Wednesday, May 03, 2006

What was I thinking?

Tonight I did something that is very uncharacteristic, stupid, and certainly way above my skill level. When rolling with one of the Blue belts, Jason, starting from stand up I grabbed his right arm, jumped up, put my right shin in his armpit, and kicked my left leg over his head; I tried a flying arm bar. And here is the strange thing; I had never practiced it and only seen it applied a few times in videos. A very reckless mistake on my part.

I do not know how or why it happened, it just did. And the thing that broke the "almost" lock is when gravity slammed me into the ground and I blanked out for a second. Not to mention that Jason came crashing down onto me and I took a nice unintentional elbow to the nose and mouth causing me to blank out for a moment or two. For the rest of my roll, I was in a dazed auto pilot.

For the past few weeks I have been stepping up my training for my first Brazilian Jiu Jitsu tournament this Sunday. This is my last class before my final physical and mental preparation.
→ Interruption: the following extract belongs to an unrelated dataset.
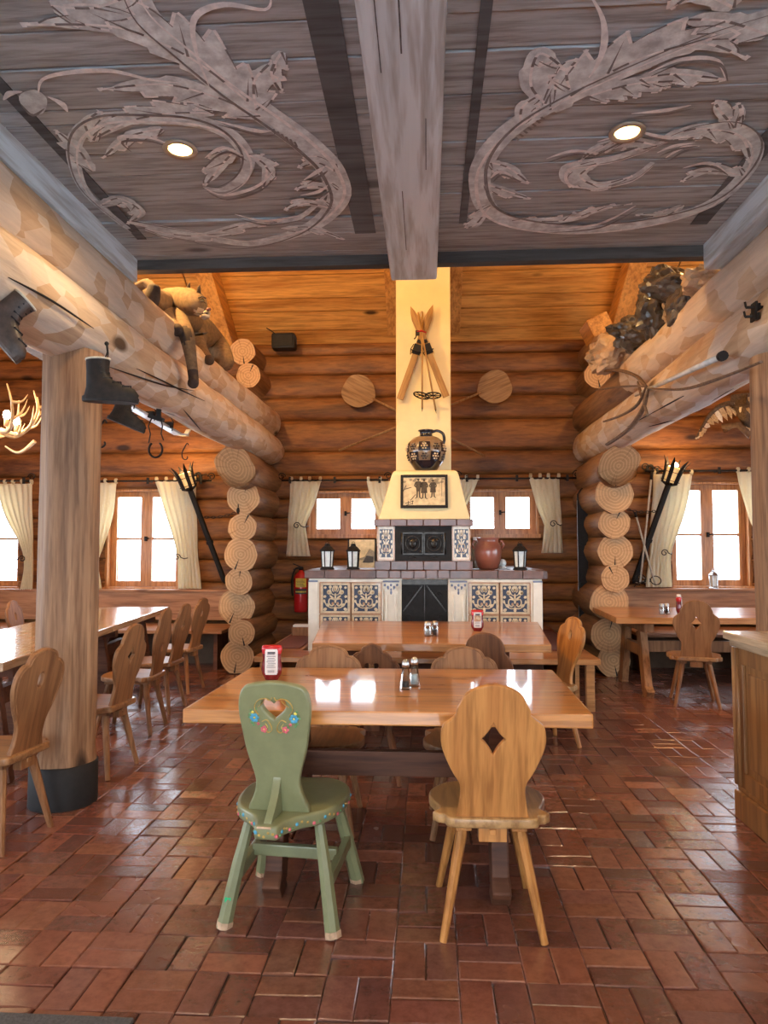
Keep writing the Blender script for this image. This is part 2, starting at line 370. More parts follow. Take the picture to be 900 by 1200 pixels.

I am feeling a little bit of pressure, I admit. But it is more excitement to compete with the unknown than anything else. I know I have been training hard and all the tools for success have been given to me. My biggest concern is that my adrenaline will take over and I become clumsy or reckless with my technique; like I did tonight. Guess what I will be thinking about for the next few days... ;)

And, will I try a flying arm bar again? Of course because it is a slick submission! But there are a lot of other things I need to work on first. I am deeply ashamed for losing my head like that and doing something that could have caused a team mate or my self an injury. I am also thankful that Jason is freakishly tough. The only good thing is, I learn from my mistakes. And the bigger the mistake, the more of an impact the lesson will have on me.

Ous.

P.S. Damn Mikey, how the hell did you get my back again?